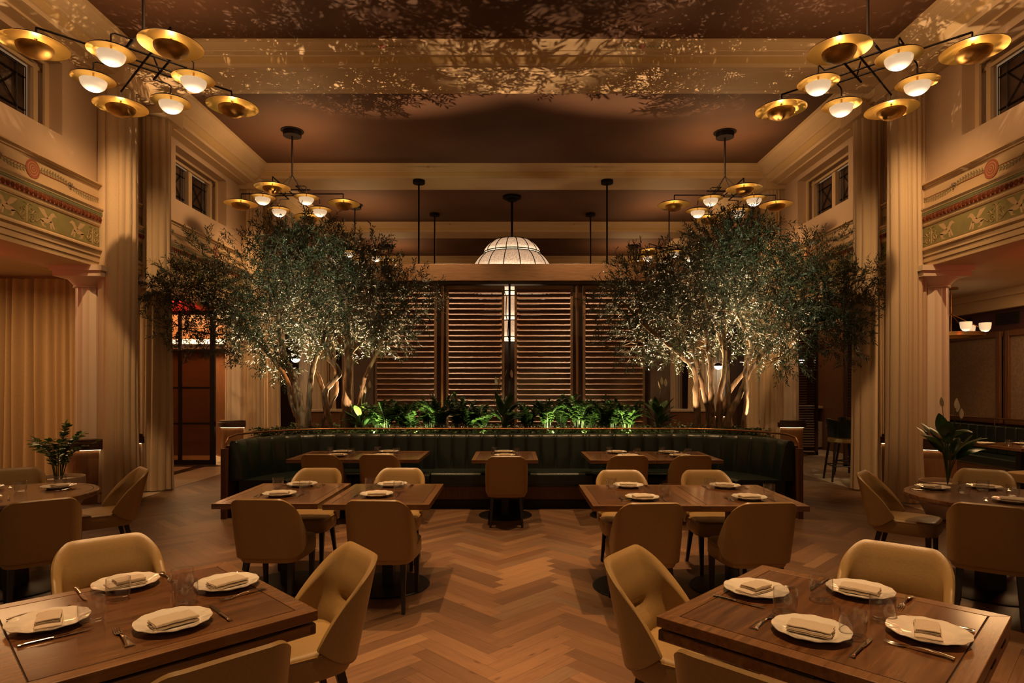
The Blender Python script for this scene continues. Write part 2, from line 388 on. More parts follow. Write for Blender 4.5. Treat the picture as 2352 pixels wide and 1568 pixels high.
# ================================================================== SETTING
# ---- herringbone floor: every plank a quad with its own uv and tint
def herringbone():
    L,W=.66,.11; s=math.sqrt(.5); vs=[];fs=[];uv=[];colr=[]
    def place(a0,b0,la,lb,alongA):
        cs=[(a0,b0),(a0+la,b0),(a0+la,b0+lb),(a0,b0+lb)]
        pts=[((a-b)*s-.07,(a+b)*s) for a,b in cs]
        cx=sum(p[0] for p in pts)/4; cyy=sum(p[1] for p in pts)/4
        if not(-5.75<cx<5.75 and -.6<cyy<20): return
        n=len(vs); vs.extend([(p[0],p[1],0) for p in pts]); fs.append((n,n+1,n+2,n+3))
        if alongA: uv.extend([(0,0),(L,0),(L,W),(0,W)])
        else: uv.extend([(0,0),(0,W),(L,W),(L,0)])
        c=(random.random(),random.random(),random.random(),1); colr.extend([c]*4)
    g=.0006
    for k in range(-20,270):
        for j in range(-14,15):
            ao=k*W+j*L; bo=k*W-j*L
            yy=(ao+bo)*s
            if yy<-1.6 or yy>21: continue
            place(ao+g,bo+g,L-2*g,W-2*g,True); place(ao+g,bo+W+g,W-2*g,L-2*g,False)
    me=bpy.data.meshes.new('floor'); me.from_pydata(vs,[],fs); me.materials.append(M['planks'])
    ul=me.uv_layers.new(name='UVMap'); ul.data.foreach_set('uv',[c for p in uv for c in p])
    ca=me.color_attributes.new('plank','FLOAT_COLOR','CORNER'); ca.data.foreach_set('color',[c for p in colr for c in p])
    o=bpy.data.objects.new('floor',me); COL.objects.link(o); o['kind']='structure'
herringbone()
struct(MB().box(-12,12,-1.5,26,-.06,-.004),'floor_base',M['groove'])
for sx in (-1,1):
    m=MB(); a,b=sorted((sx*5.42,sx*10.5)); m.box(a,b,-1.5,26,-.02,.004)
    struct(m,'floor_stone_border',M['marble'])
m=MB(); m.box(-5.42,5.42,14.2,26,-.02,.004); struct(m,'floor_stone_rear',M['marble'])
m=MB(); m.box(-6.46,-6.22,10.6,12.6,.004,.006); m.box(-8.2,-5.95,12.6,12.82,.004,.006); struct(m,'floor_black_inlay',M['marbledark'])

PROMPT
Copy the data character for character, but drop all pictures from the copy.

WORKED ANSWER
The Blender Python script for this scene continues. Write part 2, from line 388 on. More parts follow. Write for Blender 4.5. Treat the picture as 2352 pixels wide and 1568 pixels high.
# ================================================================== SETTING
# ---- herringbone floor: every plank a quad with its own uv and tint
def herringbone():
    L,W=.66,.11; s=math.sqrt(.5); vs=[];fs=[];uv=[];colr=[]
    def place(a0,b0,la,lb,alongA):
        cs=[(a0,b0),(a0+la,b0),(a0+la,b0+lb),(a0,b0+lb)]
        pts=[((a-b)*s-.07,(a+b)*s) for a,b in cs]
        cx=sum(p[0] for p in pts)/4; cyy=sum(p[1] for p in pts)/4
        if not(-5.75<cx<5.75 and -.6<cyy<20): return
        n=len(vs); vs.extend([(p[0],p[1],0) for p in pts]); fs.append((n,n+1,n+2,n+3))
        if alongA: uv.extend([(0,0),(L,0),(L,W),(0,W)])
        else: uv.extend([(0,0),(0,W),(L,W),(L,0)])
        c=(random.random(),random.random(),random.random(),1); colr.extend([c]*4)
    g=.0006
    for k in range(-20,270):
        for j in range(-14,15):
            ao=k*W+j*L; bo=k*W-j*L
            yy=(ao+bo)*s
            if yy<-1.6 or yy>21: continue
            place(ao+g,bo+g,L-2*g,W-2*g,True); place(ao+g,bo+W+g,W-2*g,L-2*g,False)
    me=bpy.data.meshes.new('floor'); me.from_pydata(vs,[],fs); me.materials.append(M['planks'])
    ul=me.uv_layers.new(name='UVMap'); ul.data.foreach_set('uv',[c for p in uv for c in p])
    ca=me.color_attributes.new('plank','FLOAT_COLOR','CORNER'); ca.data.foreach_set('color',[c for p in colr for c in p])
    o=bpy.data.objects.new('floor',me); COL.objects.link(o); o['kind']='structure'
herringbone()
struct(MB().box(-12,12,-1.5,26,-.06,-.004),'floor_base',M['groove'])
for sx in (-1,1):
    m=MB(); a,b=sorted((sx*5.42,sx*10.5)); m.box(a,b,-1.5,26,-.02,.004)
    struct(m,'floor_stone_border',M['marble'])
m=MB(); m.box(-5.42,5.42,14.2,26,-.02,.004); struct(m,'floor_stone_rear',M['marble'])
m=MB(); m.box(-6.46,-6.22,10.6,12.6,.004,.006); m.box(-8.2,-5.95,12.6,12.82,.004,.006); struct(m,'floor_black_inlay',M['marbledark'])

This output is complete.